### Stated goal
Reproduce all records verbatim.

┌────────

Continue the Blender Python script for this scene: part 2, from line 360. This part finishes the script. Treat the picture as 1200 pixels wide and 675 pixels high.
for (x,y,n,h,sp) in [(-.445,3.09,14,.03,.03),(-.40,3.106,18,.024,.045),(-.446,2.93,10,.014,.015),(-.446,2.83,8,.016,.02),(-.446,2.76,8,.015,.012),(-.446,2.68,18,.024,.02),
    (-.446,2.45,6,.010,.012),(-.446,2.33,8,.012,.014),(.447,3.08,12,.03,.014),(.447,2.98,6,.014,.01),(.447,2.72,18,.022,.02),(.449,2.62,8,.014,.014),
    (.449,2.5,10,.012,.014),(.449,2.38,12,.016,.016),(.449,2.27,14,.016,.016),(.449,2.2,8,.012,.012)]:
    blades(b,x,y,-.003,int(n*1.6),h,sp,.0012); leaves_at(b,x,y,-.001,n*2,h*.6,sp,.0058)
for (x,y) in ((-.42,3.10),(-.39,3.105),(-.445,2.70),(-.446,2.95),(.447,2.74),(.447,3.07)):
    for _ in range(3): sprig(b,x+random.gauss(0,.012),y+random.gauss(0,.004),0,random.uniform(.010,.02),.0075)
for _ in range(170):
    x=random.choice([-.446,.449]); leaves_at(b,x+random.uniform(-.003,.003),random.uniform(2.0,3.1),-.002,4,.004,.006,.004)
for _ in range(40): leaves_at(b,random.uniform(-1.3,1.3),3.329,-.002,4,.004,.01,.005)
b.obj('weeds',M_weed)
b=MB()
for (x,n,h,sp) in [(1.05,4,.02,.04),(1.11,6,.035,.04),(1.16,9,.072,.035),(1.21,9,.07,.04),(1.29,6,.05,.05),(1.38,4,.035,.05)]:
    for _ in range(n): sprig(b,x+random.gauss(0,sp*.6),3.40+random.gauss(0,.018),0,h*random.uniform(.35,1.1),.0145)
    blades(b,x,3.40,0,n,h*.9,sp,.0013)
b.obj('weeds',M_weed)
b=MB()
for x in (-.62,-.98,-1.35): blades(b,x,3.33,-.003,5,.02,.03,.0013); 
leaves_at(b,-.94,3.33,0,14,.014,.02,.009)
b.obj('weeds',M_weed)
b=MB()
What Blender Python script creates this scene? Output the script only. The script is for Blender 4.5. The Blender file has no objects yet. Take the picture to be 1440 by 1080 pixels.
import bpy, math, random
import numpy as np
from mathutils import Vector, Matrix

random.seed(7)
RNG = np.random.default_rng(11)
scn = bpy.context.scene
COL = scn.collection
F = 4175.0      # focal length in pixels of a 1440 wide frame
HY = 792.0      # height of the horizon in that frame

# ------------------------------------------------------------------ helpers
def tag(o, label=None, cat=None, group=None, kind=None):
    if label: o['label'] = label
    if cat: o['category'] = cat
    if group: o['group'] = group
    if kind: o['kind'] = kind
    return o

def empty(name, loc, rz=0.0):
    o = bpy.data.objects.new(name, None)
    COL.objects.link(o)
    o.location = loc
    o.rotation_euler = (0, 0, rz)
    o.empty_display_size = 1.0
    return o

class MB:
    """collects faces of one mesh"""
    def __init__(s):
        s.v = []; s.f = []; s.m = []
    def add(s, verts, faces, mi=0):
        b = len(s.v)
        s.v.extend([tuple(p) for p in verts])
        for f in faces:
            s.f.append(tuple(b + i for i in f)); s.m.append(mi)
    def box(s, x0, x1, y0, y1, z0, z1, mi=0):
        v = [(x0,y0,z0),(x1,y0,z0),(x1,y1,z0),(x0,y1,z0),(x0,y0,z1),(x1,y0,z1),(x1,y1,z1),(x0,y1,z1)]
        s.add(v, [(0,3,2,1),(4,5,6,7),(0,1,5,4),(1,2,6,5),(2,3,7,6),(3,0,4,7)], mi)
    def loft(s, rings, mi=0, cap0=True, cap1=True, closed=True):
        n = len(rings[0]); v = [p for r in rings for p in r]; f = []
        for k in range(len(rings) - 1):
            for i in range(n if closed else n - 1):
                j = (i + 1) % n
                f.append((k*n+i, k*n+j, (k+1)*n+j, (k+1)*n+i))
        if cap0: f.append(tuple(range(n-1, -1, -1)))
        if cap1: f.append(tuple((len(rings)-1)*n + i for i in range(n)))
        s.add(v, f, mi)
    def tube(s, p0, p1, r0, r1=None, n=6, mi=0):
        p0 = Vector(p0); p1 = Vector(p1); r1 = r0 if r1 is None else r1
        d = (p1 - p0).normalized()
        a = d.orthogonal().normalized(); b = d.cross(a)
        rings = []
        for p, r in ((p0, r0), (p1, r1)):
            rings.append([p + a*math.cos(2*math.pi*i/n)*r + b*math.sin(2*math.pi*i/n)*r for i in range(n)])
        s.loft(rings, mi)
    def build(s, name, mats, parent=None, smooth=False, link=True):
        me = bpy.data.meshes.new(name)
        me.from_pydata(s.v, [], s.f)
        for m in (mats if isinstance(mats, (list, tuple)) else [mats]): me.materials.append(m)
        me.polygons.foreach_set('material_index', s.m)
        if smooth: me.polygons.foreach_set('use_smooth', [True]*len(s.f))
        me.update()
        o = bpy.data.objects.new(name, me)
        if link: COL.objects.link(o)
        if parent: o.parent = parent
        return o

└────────

### Complete response
Continue the Blender Python script for this scene: part 2, from line 360. This part finishes the script. Treat the picture as 1200 pixels wide and 675 pixels high.
for (x,y,n,h,sp) in [(-.445,3.09,14,.03,.03),(-.40,3.106,18,.024,.045),(-.446,2.93,10,.014,.015),(-.446,2.83,8,.016,.02),(-.446,2.76,8,.015,.012),(-.446,2.68,18,.024,.02),
    (-.446,2.45,6,.010,.012),(-.446,2.33,8,.012,.014),(.447,3.08,12,.03,.014),(.447,2.98,6,.014,.01),(.447,2.72,18,.022,.02),(.449,2.62,8,.014,.014),
    (.449,2.5,10,.012,.014),(.449,2.38,12,.016,.016),(.449,2.27,14,.016,.016),(.449,2.2,8,.012,.012)]:
    blades(b,x,y,-.003,int(n*1.6),h,sp,.0012); leaves_at(b,x,y,-.001,n*2,h*.6,sp,.0058)
for (x,y) in ((-.42,3.10),(-.39,3.105),(-.445,2.70),(-.446,2.95),(.447,2.74),(.447,3.07)):
    for _ in range(3): sprig(b,x+random.gauss(0,.012),y+random.gauss(0,.004),0,random.uniform(.010,.02),.0075)
for _ in range(170):
    x=random.choice([-.446,.449]); leaves_at(b,x+random.uniform(-.003,.003),random.uniform(2.0,3.1),-.002,4,.004,.006,.004)
for _ in range(40): leaves_at(b,random.uniform(-1.3,1.3),3.329,-.002,4,.004,.01,.005)
b.obj('weeds',M_weed)
b=MB()
for (x,n,h,sp) in [(1.05,4,.02,.04),(1.11,6,.035,.04),(1.16,9,.072,.035),(1.21,9,.07,.04),(1.29,6,.05,.05),(1.38,4,.035,.05)]:
    for _ in range(n): sprig(b,x+random.gauss(0,sp*.6),3.40+random.gauss(0,.018),0,h*random.uniform(.35,1.1),.0145)
    blades(b,x,3.40,0,n,h*.9,sp,.0013)
b.obj('weeds',M_weed)
b=MB()
for x in (-.62,-.98,-1.35): blades(b,x,3.33,-.003,5,.02,.03,.0013); 
leaves_at(b,-.94,3.33,0,14,.014,.02,.009)
b.obj('weeds',M_weed)
b=MB()
What Blender Python script creates this scene? Output the script only. The script is for Blender 4.5. The Blender file has no objects yet. Take the picture to be 1440 by 1080 pixels.
import bpy, math, random
import numpy as np
from mathutils import Vector, Matrix

random.seed(7)
RNG = np.random.default_rng(11)
scn = bpy.context.scene
COL = scn.collection
F = 4175.0      # focal length in pixels of a 1440 wide frame
HY = 792.0      # height of the horizon in that frame

# ------------------------------------------------------------------ helpers
def tag(o, label=None, cat=None, group=None, kind=None):
    if label: o['label'] = label
    if cat: o['category'] = cat
    if group: o['group'] = group
    if kind: o['kind'] = kind
    return o

def empty(name, loc, rz=0.0):
    o = bpy.data.objects.new(name, None)
    COL.objects.link(o)
    o.location = loc
    o.rotation_euler = (0, 0, rz)
    o.empty_display_size = 1.0
    return o

class MB:
    """collects faces of one mesh"""
    def __init__(s):
        s.v = []; s.f = []; s.m = []
    def add(s, verts, faces, mi=0):
        b = len(s.v)
        s.v.extend([tuple(p) for p in verts])
        for f in faces:
            s.f.append(tuple(b + i for i in f)); s.m.append(mi)
    def box(s, x0, x1, y0, y1, z0, z1, mi=0):
        v = [(x0,y0,z0),(x1,y0,z0),(x1,y1,z0),(x0,y1,z0),(x0,y0,z1),(x1,y0,z1),(x1,y1,z1),(x0,y1,z1)]
        s.add(v, [(0,3,2,1),(4,5,6,7),(0,1,5,4),(1,2,6,5),(2,3,7,6),(3,0,4,7)], mi)
    def loft(s, rings, mi=0, cap0=True, cap1=True, closed=True):
        n = len(rings[0]); v = [p for r in rings for p in r]; f = []
        for k in range(len(rings) - 1):
            for i in range(n if closed else n - 1):
                j = (i + 1) % n
                f.append((k*n+i, k*n+j, (k+1)*n+j, (k+1)*n+i))
        if cap0: f.append(tuple(range(n-1, -1, -1)))
        if cap1: f.append(tuple((len(rings)-1)*n + i for i in range(n)))
        s.add(v, f, mi)
    def tube(s, p0, p1, r0, r1=None, n=6, mi=0):
        p0 = Vector(p0); p1 = Vector(p1); r1 = r0 if r1 is None else r1
        d = (p1 - p0).normalized()
        a = d.orthogonal().normalized(); b = d.cross(a)
        rings = []
        for p, r in ((p0, r0), (p1, r1)):
            rings.append([p + a*math.cos(2*math.pi*i/n)*r + b*math.sin(2*math.pi*i/n)*r for i in range(n)])
        s.loft(rings, mi)
    def build(s, name, mats, parent=None, smooth=False, link=True):
        me = bpy.data.meshes.new(name)
        me.from_pydata(s.v, [], s.f)
        for m in (mats if isinstance(mats, (list, tuple)) else [mats]): me.materials.append(m)
        me.polygons.foreach_set('material_index', s.m)
        if smooth: me.polygons.foreach_set('use_smooth', [True]*len(s.f))
        me.update()
        o = bpy.data.objects.new(name, me)
        if link: COL.objects.link(o)
        if parent: o.parent = parent
        return o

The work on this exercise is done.